- _What you will do_
Extract each line from the entries below that has the string "script" in it.

- _Extracted entries_
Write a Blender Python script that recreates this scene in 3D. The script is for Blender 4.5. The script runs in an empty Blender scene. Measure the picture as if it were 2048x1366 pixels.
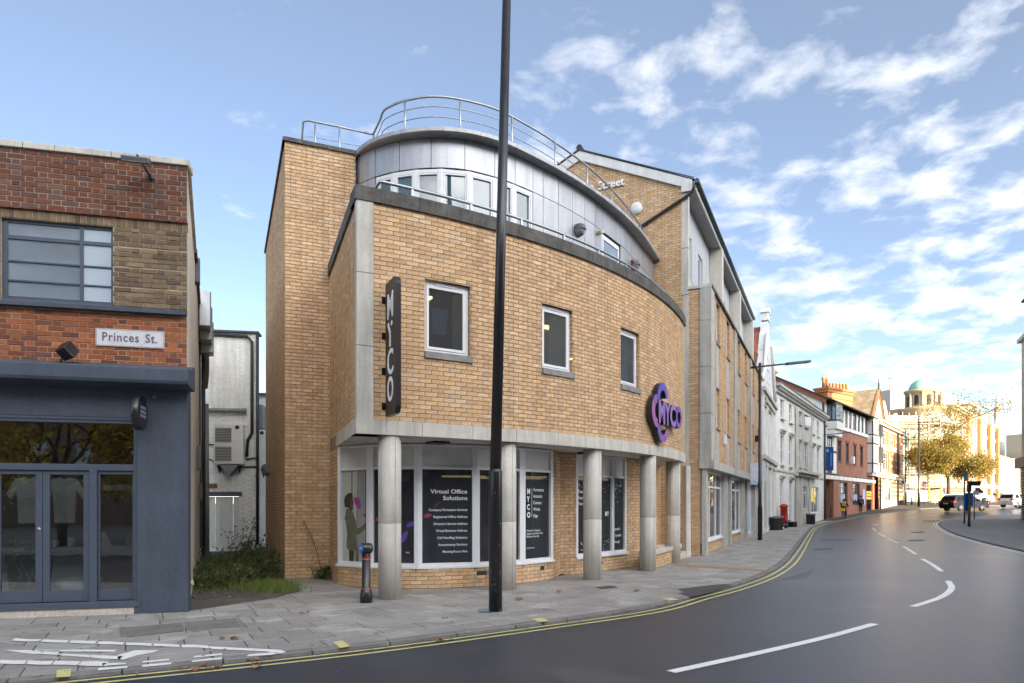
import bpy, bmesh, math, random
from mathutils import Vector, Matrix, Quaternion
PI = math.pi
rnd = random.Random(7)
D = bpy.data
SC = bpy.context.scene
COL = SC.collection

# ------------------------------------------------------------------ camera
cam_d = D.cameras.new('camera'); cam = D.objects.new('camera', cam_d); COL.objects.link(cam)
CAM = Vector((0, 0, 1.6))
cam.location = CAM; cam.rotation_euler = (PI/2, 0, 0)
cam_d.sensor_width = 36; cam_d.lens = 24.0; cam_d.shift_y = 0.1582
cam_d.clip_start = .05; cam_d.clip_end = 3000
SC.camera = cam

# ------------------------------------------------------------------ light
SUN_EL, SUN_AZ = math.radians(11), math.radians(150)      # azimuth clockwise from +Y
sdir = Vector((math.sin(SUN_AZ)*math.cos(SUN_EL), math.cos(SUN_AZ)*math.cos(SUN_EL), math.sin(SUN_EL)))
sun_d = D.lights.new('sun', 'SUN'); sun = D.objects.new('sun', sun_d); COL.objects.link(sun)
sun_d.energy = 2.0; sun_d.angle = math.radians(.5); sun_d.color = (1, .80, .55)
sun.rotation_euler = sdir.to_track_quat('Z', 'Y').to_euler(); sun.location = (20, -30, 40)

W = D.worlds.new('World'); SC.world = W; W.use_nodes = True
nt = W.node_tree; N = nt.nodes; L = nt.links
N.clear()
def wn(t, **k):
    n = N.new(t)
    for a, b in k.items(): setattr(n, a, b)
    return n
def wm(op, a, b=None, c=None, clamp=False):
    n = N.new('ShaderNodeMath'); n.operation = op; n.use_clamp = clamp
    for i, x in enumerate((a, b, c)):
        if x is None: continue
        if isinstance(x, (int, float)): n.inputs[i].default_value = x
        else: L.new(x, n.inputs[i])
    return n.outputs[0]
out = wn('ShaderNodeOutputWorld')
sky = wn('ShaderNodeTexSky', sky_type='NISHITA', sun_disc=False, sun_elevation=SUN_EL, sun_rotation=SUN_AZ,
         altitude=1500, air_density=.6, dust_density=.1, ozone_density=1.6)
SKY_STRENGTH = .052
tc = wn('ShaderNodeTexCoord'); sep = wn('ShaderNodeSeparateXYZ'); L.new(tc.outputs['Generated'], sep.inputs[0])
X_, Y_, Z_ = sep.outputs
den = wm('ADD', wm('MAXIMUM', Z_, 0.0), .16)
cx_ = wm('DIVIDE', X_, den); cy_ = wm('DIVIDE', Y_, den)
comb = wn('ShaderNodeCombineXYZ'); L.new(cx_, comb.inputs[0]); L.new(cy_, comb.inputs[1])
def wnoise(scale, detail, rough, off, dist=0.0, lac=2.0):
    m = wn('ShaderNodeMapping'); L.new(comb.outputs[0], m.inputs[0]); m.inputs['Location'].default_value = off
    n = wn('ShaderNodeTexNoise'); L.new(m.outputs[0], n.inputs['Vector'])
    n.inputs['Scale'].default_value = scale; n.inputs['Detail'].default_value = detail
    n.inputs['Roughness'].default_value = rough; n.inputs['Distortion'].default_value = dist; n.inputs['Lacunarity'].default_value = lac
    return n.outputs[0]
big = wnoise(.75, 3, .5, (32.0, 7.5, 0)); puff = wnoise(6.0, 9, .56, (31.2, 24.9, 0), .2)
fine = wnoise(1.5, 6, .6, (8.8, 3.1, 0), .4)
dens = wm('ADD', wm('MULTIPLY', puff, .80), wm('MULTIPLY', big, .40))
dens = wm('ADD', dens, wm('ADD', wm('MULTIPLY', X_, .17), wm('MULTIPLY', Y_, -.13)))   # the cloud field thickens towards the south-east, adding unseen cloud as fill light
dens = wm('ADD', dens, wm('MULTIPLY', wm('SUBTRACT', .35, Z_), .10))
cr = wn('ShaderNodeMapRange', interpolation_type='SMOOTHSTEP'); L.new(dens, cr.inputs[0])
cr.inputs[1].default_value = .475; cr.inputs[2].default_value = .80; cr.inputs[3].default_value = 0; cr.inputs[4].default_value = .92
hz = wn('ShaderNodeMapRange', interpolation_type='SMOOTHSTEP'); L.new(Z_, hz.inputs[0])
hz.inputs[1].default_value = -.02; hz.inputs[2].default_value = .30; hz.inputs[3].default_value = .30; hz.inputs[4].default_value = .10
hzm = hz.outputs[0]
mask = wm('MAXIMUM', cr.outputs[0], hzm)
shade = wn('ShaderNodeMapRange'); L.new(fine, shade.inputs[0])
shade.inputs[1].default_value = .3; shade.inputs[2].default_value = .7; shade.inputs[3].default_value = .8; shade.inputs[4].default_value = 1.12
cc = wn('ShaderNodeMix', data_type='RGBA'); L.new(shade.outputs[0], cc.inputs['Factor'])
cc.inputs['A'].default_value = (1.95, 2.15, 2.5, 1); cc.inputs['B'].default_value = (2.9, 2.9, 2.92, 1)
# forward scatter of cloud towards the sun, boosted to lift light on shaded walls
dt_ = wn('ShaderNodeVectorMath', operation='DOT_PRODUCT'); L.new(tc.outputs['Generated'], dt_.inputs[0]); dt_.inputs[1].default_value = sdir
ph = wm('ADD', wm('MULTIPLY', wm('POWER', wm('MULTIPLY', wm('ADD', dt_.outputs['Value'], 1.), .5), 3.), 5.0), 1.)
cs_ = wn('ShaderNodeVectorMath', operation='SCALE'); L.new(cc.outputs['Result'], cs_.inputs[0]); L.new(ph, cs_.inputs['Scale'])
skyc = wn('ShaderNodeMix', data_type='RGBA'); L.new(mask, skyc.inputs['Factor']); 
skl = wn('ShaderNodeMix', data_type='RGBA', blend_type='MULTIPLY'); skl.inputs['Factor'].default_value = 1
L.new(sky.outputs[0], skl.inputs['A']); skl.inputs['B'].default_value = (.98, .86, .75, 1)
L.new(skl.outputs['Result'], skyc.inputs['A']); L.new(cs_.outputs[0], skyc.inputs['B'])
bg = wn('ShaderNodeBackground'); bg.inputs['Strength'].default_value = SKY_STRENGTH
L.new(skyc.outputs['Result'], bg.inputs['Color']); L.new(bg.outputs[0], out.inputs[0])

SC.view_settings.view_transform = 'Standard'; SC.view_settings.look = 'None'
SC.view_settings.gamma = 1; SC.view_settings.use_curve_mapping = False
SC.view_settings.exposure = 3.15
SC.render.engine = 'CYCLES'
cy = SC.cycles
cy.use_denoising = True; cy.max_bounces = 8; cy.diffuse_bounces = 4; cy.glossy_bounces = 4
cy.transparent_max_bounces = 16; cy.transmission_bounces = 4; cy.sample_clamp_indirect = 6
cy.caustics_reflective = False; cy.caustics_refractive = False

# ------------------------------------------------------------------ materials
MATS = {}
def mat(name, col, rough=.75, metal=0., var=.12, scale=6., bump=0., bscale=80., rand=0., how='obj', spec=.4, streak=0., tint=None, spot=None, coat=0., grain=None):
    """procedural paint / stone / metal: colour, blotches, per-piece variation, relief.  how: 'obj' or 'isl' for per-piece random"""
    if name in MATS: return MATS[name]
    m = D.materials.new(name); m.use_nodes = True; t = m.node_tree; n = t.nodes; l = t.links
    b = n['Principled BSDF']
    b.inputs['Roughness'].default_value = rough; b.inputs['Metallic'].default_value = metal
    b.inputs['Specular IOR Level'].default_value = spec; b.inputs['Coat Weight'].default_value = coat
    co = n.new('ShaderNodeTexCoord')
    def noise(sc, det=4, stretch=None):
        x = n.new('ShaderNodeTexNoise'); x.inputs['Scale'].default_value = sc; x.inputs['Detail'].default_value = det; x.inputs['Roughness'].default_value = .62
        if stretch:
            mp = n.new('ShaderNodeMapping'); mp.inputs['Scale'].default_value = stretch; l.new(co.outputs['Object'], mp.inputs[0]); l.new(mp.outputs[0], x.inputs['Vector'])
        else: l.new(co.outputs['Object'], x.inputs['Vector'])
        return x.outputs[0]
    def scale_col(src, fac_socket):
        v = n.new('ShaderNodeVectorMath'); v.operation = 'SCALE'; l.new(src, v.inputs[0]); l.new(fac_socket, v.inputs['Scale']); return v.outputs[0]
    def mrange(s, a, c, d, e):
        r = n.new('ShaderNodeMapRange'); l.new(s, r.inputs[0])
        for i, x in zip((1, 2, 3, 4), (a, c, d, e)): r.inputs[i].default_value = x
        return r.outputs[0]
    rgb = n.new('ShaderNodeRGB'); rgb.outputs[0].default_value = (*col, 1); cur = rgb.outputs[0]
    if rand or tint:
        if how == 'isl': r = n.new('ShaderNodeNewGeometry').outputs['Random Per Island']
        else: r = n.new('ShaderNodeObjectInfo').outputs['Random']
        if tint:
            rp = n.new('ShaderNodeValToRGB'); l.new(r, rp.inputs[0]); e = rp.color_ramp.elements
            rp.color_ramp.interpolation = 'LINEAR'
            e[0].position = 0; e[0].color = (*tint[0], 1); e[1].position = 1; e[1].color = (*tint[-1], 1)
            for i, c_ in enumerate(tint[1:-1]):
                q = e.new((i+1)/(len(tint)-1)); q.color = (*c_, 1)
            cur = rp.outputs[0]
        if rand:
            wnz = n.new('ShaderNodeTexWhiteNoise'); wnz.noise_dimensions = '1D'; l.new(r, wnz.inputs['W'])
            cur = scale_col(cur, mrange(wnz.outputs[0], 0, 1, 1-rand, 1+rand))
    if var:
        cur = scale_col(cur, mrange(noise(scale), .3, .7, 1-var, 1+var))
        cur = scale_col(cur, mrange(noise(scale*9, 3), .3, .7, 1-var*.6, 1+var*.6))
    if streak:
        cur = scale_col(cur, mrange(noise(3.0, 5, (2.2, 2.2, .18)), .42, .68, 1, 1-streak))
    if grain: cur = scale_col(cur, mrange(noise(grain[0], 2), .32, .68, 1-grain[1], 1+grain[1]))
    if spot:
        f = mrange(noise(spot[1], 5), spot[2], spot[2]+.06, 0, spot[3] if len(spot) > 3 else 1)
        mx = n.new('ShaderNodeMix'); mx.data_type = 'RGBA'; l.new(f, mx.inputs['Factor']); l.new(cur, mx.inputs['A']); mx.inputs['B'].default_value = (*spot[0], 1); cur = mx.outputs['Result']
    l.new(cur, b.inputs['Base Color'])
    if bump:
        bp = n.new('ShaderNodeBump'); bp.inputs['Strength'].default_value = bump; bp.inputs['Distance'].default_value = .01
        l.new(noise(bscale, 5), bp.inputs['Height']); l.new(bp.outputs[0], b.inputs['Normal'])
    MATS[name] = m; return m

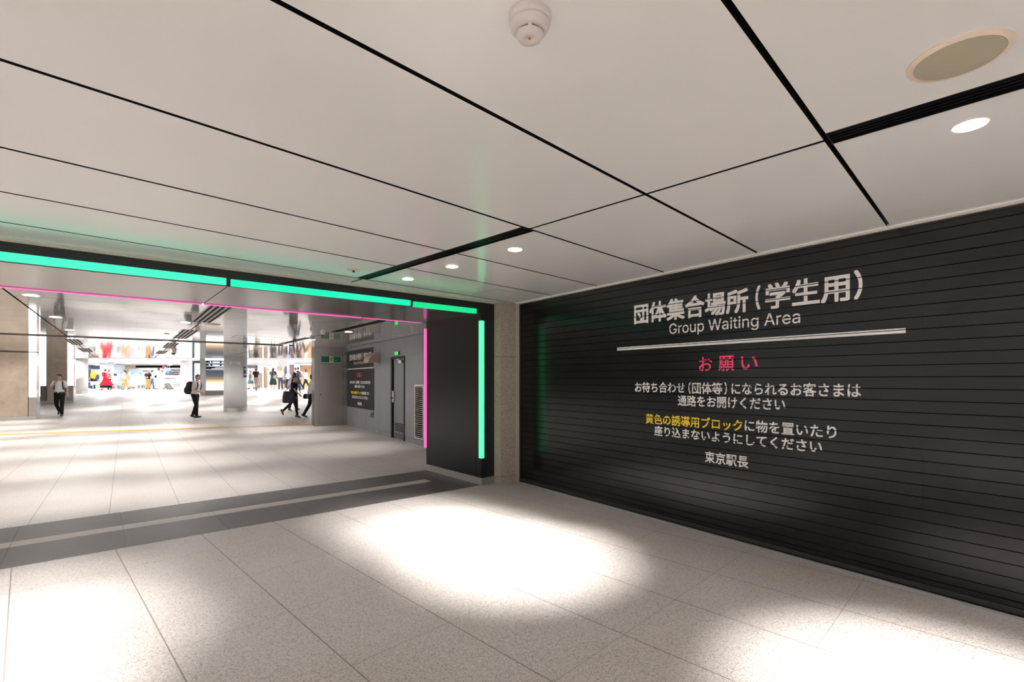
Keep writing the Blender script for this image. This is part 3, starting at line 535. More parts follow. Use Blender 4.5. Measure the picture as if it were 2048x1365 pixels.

- _Response to this task_
Write a Blender Python script that recreates this scene in 3D. The script is for Blender 4.5. The script runs in an empty Blender scene. Measure the picture as if it were 2048x1366 pixels.
Keep writing the Blender script for this image. This is part 3, starting at line 535. More parts follow. Use Blender 4.5. Measure the picture as if it were 2048x1365 pixels.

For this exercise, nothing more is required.